A mesa estendia-se, quase a perder de vista, ao longo do corredor principal do Museu Municipal Amadeo de Souza Cardoso, em Amarante. À nossa volta, quadros e esculturas. Na mesa, rosas vermelhas. E nos bastidores sete chefs a preparar sete pratos — cada um inspirado num quadro diferente de Amadeo.
André Silva, chef do Largo do Paço, o restaurante da Casa da Calçada, com uma estrela Michelin, foi o anfitrião da mais recente edição da Rota das Estrelas, o evento que ao longo do ano percorre os restaurantes estrelados do país. Mas André Silva não quis ficar dentro da Casa da Calçada porque acredita que a Rota deve abrir-se à cidade. “Temos que ser os embaixadores de Amarante”, diz.
Por isso, para o segundo jantar do evento, mudou-se de tachos e panelas para o Museu Amadeo, do outro lado da histórica Ponte de São Gonçalo. Aí, os sete chefs andaram às voltas com alguns dos mais conhecidos quadros de Amadeo — um filho da terra — tentando traduzi-los em pratos que fossem não apenas bonitos mas saborosos.

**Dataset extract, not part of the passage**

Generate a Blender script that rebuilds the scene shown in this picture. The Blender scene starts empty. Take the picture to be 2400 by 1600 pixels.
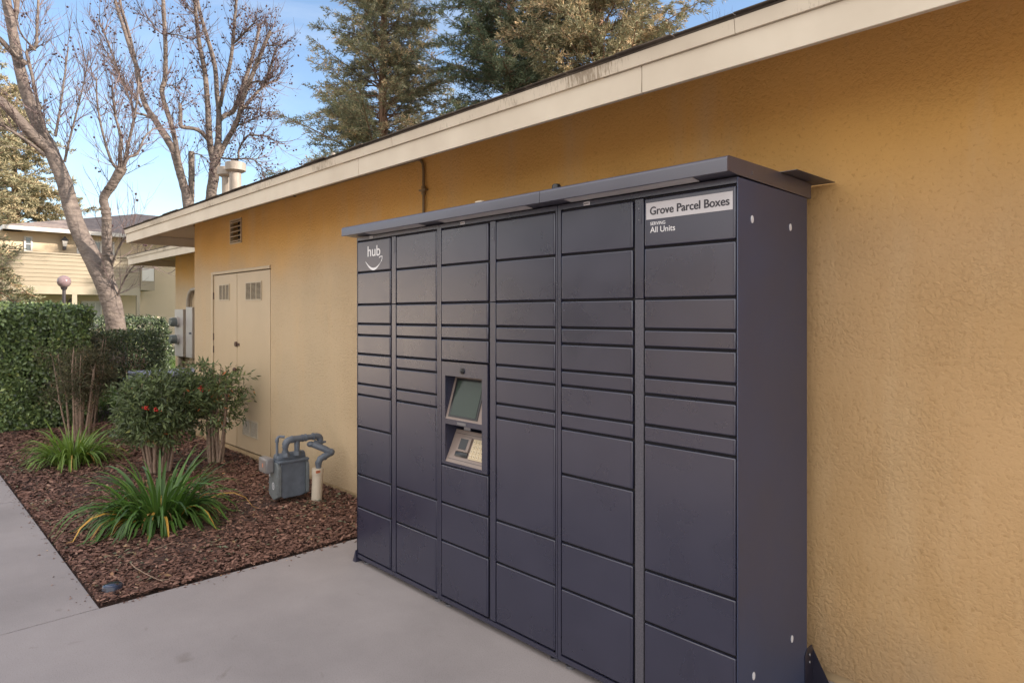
import bpy, bmesh, math, random
import numpy as np
from mathutils import Vector, Matrix

# ------------------------------------------------------------------ camera, world, sun, exposure
scene = bpy.context.scene
col = scene.collection
PXF = 1522.0 / 2400.0
EYE = Vector((0.0, -2.84, 1.53))
FWD = Vector((-0.7169, 0.6971, 0.0))
RGT = Vector((0.6971, 0.7169, 0.0))
cam_data = bpy.data.cameras.new('camera')
cam = bpy.data.objects.new('camera', cam_data)
col.objects.link(cam)
scene.camera = cam
cam_data.sensor_width = 36.0
cam_data.lens = 36.0 * PXF
cam_data.shift_y = -63.0 / 2400.0
cam_data.clip_start = 0.05
cam_data.clip_end = 800.0
cam.location = EYE
cam.rotation_euler = FWD.to_track_quat('-Z', 'Y').to_euler()

SUN_AZ = math.radians(32.0)       # from +X towards +Y
SUN_EL = math.radians(27.0)
sun_dir = Vector((math.cos(SUN_AZ) * math.cos(SUN_EL), math.sin(SUN_AZ) * math.cos(SUN_EL), math.sin(SUN_EL)))
world = bpy.data.worlds.new("World")
scene.world = world
world.use_nodes = True
wt = world.node_tree
wt.nodes.clear()
w_out = wt.nodes.new('ShaderNodeOutputWorld')
w_bg = wt.nodes.new('ShaderNodeBackground')
w_sky = wt.nodes.new('ShaderNodeTexSky')
w_sky.sky_type = 'NISHITA'
w_sky.sun_disc = False
w_sky.sun_elevation = SUN_EL
w_sky.sun_rotation = math.radians(90.0) - SUN_AZ
w_sky.air_density = 1.0
w_sky.dust_density = 0.7
w_sky.ozone_density = 1.6
w_tc = wt.nodes.new('ShaderNodeTexCoord')
w_map = wt.nodes.new('ShaderNodeMapping')
w_map.inputs['Scale'].default_value = (1.0, 1.6, 5.0)
w_noise = wt.nodes.new('ShaderNodeTexNoise')
w_noise.inputs['Scale'].default_value = 1.7
w_noise.inputs['Detail'].default_value = 7.0
w_noise.inputs['Roughness'].default_value = 0.55
w_noise.inputs['Distortion'].default_value = 0.5
w_ramp = wt.nodes.new('ShaderNodeValToRGB')
w_ramp.color_ramp.elements[0].position = 0.46
w_ramp.color_ramp.elements[0].color = (0, 0, 0, 1)
w_ramp.color_ramp.elements[1].position = 0.80
w_ramp.color_ramp.elements[1].color = (0.42, 0.42, 0.42, 1)
w_mix = wt.nodes.new('ShaderNodeMix')
w_mix.data_type = 'RGBA'
w_mix.inputs[7].default_value = (4.6, 4.7, 4.9, 1)
wt.links.new(w_tc.outputs['Generated'], w_map.inputs['Vector'])
wt.links.new(w_map.outputs['Vector'], w_noise.inputs['Vector'])
wt.links.new(w_noise.outputs['Fac'], w_ramp.inputs['Fac'])
wt.links.new(w_ramp.outputs['Color'], w_mix.inputs[0])
wt.links.new(w_sky.outputs['Color'], w_mix.inputs[6])
# unseen bright cloud bank behind the viewer and overhead, added for fill light
w_dot = wt.nodes.new('ShaderNodeVectorMath'); w_dot.operation = 'DOT_PRODUCT'
w_dot.inputs[1].default_value = (0.20, -0.90, 0.34)
wt.links.new(w_tc.outputs['Generated'], w_dot.inputs[0])
w_n2 = wt.nodes.new('ShaderNodeTexNoise'); w_n2.inputs['Scale'].default_value = 2.2; w_n2.inputs['Detail'].default_value = 6.0
wt.links.new(w_tc.outputs['Generated'], w_n2.inputs['Vector'])
w_add = wt.nodes.new('ShaderNodeMath'); w_add.operation = 'MULTIPLY_ADD'; w_add.inputs[1].default_value = 0.6
wt.links.new(w_n2.outputs['Fac'], w_add.inputs[0]); wt.links.new(w_dot.outputs['Value'], w_add.inputs[2])
w_mr = wt.nodes.new('ShaderNodeMapRange'); w_mr.interpolation_type = 'SMOOTHSTEP'
w_mr.inputs['From Min'].default_value = 0.48; w_mr.inputs['From Max'].default_value = 0.80
w_mr.inputs['To Max'].default_value = 0.9
wt.links.new(w_add.outputs[0], w_mr.inputs['Value'])
w_mix2 = wt.nodes.new('ShaderNodeMix'); w_mix2.data_type = 'RGBA'
w_mix2.inputs[7].default_value = (8.2, 7.9, 7.5, 1)
wt.links.new(w_mr.outputs['Result'], w_mix2.inputs[0]); wt.links.new(w_mix.outputs[2], w_mix2.inputs[6])
wt.links.new(w_mix2.outputs[2], w_bg.inputs['Color'])
w_bg.inputs['Strength'].default_value = 0.10
wt.links.new(w_bg.outputs['Background'], w_out.inputs['Surface'])

sun_data = bpy.data.lights.new('sun', 'SUN')
sun_data.energy = 4.0
sun_data.angle = math.radians(0.6)
sun_data.color = (1.0, 0.87, 0.72)
sun = bpy.data.objects.new('sun', sun_data)
col.objects.link(sun)
sun.rotation_euler = sun_dir.to_track_quat('Z', 'Y').to_euler()
sun.location = (10, 0, 20)

scene.view_settings.view_transform = 'Standard'
scene.view_settings.look = 'None'
scene.view_settings.exposure = 1.42
scene.view_settings.gamma = 1.0

R = math.radians
def S(px, py, s):
    """point seen at source pixel (2400x1600), s metres in front of the eye"""
    return EYE + FWD * s + RGT * ((px - 1200) / 1522.0 * s) + Vector((0, 0, (737 - py) / 1522.0 * s))

# ------------------------------------------------------------------ object helpers
def tag(o, label=None, cat=None, group=None, kind=None):
    if label: o['label'] = label
    if cat: o['category'] = cat
    if group: o['group'] = group
    if kind: o['kind'] = kind
    return o

def empty(name, loc, label, cat, group=None):
    o = bpy.data.objects.new(name, None)
    o.empty_display_size = 0.2
    o.location = loc
    col.objects.link(o)
    return tag(o, label, cat, group)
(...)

Mas como se transforma uma pintura num prato? Pensa-se primeiro nas cores? Nas formas? No tema? Fomos perguntar a cada um dos chefs o que o inspirou nas telas de Amadeo.
Vítor Sobral
Tasca da Esquina, Lisboa
Quadro: Os Galgos
Prato: Coelho assado em vinha de alhos, abóbora, beterraba e pó de avelã
Vítor Sobral diz que o seu foi um processo “muito básico”. “Tentei o mais possível respeitar as cores”, explica, apesar de o azul ser particularmente difícil de transpor para comida. Coube-lhe um quadro figurativo e por isso tinha um tema: os galgos e os coelhos. Excluída a hipótese de cozinhar cão, optou naturalmente pelo coelho. Depois foi montar uma espécie de pintura no prato, na qual cada gota de cor diferente era também um sabor diferente. “Tentei que fosse um prato chamativo em termos visuais, apesar de não ser o que mais gosto de fazer.” Acredita que pratos demasiado elaborados “assustam as pessoas, que não os compreendem”. Mas gostou da experiência em Amarante, sobretudo pela oportunidade de trabalhar com outros cozinheiros da geração mais jovem. “Fiquei muito feliz com a rapaziada. Estão bem preparados.”
João Rodrigues
Feitoria, Lisboa
Quadro: Os Ciganos
Prato: Presa ibérica grelhada, enguia fumada, amido de batata, pimento curado
Achou que o quadro que lhe foi atribuído “não era fácil”. Se noutros casos podia-se ir “pela estética, pela harmonia ou o caos, ou destacando um elemento”, aqui Amadeo representou dois ciganos e um cavalo. “Procurei inspirar-me no que o quadro tentava transmitir: uma vida na rua, uma vida de liberdade, as sonoridades da música cigana, a alegria.” E isso levou-o para a comida de rua, “que nos faz pensar em grelha, fumo, fogo”, sabores que se vão encontrar no prato que criou. Sendo o quadro sobre a Andaluzia, foi buscar o porco ibérico para fazer a ligação entre Espanha e Portugal. Considera que este é um exercício interessante porque “obriga a focar o pensamento”. Mas, sublinha, prefere “ter uma anarquia maior”. “Cada vez mais sinto que é a minha cozinha, criada através dos meus olhos, da forma como eu penso, as coisas que gosto de comer, as minhas memórias, as minhas ideias.”